Life With Baby - Sleep Pt. 2
About three months ago, I was sure that I had solved "sleep" in our house. Henry was waking up at two predictable intervals in the night, James's and my bodies had adapted to this routine, and we were much less tired than in months 3-6. Henry was taking a decent morning nap, and we were making progress with afternoon naps. Everything was solved. Henry had just needed his reflux addressed and to be allowed to cry for a bit before soothing himself to sleep. We bought blackout shades, and then blackout curtains to block the slivers of light the shades let through, and a draft stopper to put under his nursery door to keep the light from the hallway from waking him up. We learned that he sleeps best on his stomach, and decided to stop trying to make him sleep on his back. We even made it through the bottom two teeth breaking through with relatively little regression, and felt like pros.

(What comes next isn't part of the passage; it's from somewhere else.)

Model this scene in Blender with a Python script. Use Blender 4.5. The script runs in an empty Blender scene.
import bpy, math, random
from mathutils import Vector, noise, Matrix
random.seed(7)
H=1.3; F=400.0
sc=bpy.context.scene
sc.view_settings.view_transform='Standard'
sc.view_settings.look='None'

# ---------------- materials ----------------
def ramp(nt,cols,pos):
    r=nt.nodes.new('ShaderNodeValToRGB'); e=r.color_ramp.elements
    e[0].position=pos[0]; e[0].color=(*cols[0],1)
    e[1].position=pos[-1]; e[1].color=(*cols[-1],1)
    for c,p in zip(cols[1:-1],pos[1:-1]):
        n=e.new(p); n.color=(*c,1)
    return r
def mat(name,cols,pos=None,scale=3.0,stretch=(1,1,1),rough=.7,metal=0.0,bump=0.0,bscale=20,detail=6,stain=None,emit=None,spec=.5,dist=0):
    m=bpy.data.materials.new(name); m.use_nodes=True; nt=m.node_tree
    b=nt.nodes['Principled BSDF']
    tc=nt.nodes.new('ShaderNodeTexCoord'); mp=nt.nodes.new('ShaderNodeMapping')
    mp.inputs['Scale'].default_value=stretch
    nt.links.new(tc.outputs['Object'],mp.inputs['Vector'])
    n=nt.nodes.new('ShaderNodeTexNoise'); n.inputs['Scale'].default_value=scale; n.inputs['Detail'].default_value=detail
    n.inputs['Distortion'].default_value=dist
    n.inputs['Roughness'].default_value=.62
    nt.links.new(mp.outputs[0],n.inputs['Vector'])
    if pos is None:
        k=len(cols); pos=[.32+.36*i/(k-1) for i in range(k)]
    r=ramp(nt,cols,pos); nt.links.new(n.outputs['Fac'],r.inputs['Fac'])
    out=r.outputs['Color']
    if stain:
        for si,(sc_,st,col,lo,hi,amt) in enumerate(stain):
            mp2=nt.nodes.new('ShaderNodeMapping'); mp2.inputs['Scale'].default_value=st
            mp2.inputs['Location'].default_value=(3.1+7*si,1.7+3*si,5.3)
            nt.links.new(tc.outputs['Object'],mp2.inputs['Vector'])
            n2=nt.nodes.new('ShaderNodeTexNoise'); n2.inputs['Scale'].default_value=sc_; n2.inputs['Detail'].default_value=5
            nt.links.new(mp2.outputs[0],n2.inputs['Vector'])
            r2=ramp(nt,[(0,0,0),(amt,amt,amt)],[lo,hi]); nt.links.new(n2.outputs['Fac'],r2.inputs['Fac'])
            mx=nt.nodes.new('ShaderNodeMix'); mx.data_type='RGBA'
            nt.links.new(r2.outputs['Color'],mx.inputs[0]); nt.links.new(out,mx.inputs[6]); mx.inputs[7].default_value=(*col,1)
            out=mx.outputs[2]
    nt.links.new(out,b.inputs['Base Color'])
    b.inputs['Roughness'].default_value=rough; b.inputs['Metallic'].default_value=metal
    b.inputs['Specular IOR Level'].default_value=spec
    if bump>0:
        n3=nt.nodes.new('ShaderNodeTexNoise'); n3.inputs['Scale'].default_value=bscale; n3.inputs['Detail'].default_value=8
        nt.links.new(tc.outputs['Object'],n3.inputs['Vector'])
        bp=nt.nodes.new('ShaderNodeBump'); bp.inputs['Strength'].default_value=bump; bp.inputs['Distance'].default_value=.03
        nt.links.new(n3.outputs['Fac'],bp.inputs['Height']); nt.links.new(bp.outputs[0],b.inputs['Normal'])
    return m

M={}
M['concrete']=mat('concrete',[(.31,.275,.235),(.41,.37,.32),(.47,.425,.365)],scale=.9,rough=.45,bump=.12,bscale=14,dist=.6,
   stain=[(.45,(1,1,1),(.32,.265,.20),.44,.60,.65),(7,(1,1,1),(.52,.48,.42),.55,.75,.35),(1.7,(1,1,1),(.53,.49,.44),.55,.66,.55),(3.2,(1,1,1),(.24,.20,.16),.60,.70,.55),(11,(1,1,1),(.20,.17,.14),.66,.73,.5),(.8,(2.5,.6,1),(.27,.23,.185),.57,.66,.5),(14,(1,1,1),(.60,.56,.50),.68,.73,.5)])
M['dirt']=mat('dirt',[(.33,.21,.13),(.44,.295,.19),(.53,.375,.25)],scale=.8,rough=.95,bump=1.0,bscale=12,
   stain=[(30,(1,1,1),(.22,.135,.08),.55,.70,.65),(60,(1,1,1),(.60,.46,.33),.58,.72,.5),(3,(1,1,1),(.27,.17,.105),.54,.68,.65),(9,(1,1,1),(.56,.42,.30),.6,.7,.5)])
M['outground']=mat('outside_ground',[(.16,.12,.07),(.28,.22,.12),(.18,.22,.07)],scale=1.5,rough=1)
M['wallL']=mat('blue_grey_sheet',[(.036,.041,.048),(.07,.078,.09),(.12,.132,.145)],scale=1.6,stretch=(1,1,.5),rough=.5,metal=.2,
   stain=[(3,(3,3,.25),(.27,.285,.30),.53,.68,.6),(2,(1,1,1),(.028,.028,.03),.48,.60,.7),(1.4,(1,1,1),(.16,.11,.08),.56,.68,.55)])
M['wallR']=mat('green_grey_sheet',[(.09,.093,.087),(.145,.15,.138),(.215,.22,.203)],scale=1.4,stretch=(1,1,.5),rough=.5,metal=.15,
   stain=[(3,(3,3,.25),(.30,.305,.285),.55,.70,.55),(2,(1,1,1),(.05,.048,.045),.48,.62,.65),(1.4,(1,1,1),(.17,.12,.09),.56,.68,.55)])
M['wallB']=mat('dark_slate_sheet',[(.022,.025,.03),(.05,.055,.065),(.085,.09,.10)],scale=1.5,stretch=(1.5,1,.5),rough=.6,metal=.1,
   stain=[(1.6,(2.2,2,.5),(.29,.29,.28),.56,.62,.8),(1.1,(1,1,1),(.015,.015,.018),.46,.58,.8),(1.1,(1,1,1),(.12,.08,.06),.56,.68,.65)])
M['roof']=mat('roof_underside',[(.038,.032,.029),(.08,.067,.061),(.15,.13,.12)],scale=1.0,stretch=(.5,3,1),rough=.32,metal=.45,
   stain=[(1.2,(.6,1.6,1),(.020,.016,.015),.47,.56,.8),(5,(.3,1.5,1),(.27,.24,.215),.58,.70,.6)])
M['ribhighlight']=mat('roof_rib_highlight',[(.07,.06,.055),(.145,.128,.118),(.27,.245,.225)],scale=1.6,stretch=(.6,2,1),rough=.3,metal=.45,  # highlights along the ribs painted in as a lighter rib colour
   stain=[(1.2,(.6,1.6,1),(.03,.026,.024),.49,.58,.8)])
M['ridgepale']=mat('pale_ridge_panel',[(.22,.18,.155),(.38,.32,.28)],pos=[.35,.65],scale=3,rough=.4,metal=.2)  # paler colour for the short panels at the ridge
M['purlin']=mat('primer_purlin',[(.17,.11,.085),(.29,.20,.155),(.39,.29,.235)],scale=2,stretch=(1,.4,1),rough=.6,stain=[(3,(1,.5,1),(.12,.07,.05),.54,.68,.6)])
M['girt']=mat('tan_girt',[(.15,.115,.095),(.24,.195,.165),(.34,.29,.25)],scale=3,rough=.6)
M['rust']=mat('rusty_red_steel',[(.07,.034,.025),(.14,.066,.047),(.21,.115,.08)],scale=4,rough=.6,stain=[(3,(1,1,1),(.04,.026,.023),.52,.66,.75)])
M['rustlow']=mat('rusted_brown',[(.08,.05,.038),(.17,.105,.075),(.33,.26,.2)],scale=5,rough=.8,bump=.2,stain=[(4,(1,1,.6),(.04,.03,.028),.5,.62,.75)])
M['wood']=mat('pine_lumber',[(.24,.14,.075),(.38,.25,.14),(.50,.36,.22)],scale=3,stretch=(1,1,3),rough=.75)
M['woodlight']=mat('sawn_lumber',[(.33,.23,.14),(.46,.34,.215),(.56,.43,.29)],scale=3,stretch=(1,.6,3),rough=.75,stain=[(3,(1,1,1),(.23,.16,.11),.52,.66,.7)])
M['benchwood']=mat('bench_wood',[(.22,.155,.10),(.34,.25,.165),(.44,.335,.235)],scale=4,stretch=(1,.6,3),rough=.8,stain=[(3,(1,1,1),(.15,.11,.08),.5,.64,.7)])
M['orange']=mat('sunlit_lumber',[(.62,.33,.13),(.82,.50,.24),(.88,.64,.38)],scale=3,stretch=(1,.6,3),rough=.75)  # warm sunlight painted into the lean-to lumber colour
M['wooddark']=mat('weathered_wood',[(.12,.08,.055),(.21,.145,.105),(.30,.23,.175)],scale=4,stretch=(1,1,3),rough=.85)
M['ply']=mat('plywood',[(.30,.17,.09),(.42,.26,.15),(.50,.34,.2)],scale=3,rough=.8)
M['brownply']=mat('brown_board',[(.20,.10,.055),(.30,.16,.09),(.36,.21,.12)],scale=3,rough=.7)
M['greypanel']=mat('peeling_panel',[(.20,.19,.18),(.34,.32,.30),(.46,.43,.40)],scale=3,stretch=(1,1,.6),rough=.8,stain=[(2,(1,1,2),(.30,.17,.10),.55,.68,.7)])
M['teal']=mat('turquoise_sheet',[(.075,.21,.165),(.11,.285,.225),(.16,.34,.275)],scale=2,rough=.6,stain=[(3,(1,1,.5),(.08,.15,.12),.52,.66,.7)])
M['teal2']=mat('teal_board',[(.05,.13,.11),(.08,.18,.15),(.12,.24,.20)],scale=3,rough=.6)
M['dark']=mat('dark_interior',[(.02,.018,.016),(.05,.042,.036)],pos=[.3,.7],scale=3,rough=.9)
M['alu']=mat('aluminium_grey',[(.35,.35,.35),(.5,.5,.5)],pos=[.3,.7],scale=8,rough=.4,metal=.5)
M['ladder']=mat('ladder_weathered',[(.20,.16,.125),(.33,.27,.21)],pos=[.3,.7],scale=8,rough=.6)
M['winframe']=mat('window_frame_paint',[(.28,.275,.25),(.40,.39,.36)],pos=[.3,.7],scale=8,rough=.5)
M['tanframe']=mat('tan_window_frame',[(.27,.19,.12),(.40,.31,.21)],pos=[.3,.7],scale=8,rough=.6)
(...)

Then he started sitting up on his own. And he cried. Like, a lot. We rocked and fed and soothed and were sleep deprived again while he learned to lay back down after sitting up, and eventually he started sleeping better again. His gaps between night wakings were widening, and we could see the sun on the horizon. Our son was learning how to sleep, and we were the ones teaching him.
Then his top teeth came in. Four teeth all at once. A little bit of Tylenol before bed wasn't cutting it anymore as his teeth were cutting through, so we rocked and fed and soothed and were sleep deprived again while his teeth came in. Eventually he wasn't in so much pain at night and started sleeping better than before. James and I were getting six or seven hour stretches for our own tired bodies and souls, and life was getting better.
Then he started standing up on his own. We would look at the monitor at 1/2/3AM and see a baby standing in his crib and facing the door crying. More than once I checked the baby monitor after he stopped crying for a few minutes only to see him slumped over the side of his crib, still standing, but asleep. We rocked and fed and soothed and were sleep deprived for a few weeks while he learned to sit back down, then lay back down, and fall asleep. He was only waking up once between 4 and 5AM at the beginning of January for a change and feed.
Then we went on a trip. He wasn't in his own room anymore, and the pack-and-play wasn't as comfortable as his mattress, and mom and dad were snoring just a few feet away, and the room wasn't dark enough for naps during the day, and there were too many new sights and smells to fall asleep in a stroller either. We rocked and fed and soothed and he just wouldn't sleep. We cut the trip short. We spent 10,000 rewards points to get home three days earlier than planned so that we could get Henry back to his routine.
Some babies will sleep anywhere at any time, but Henry is not one of those. He needs routine and darkness and sound machines and either mom or dad there to help ease him in to dreamland. No one sleep-training regimen will cut it with him, it's a combination of crying and soothing and breastfeeding and laying him back down and a whole lot of luck. Most babies would be sleeping 10-12 hours straight by now, but not Henry. Henry sleeps for six hours, we change his diaper and feed and rock and soothe him, then it's another four or five before he's up for the day. We're tired, but it's bearable. Next he'll be teaching himself how to walk, then the next big change will probably be weaning and I don't know what we'll do then because we breastfeed to sleep and oh god that one will be rough. He'll get sick at some point or we'll go on a weekend trip to Austin or he won't have eaten enough supper and will wake up in the middle of the night hungry. This is our life, for now. Sleep gets better, and it gets worse.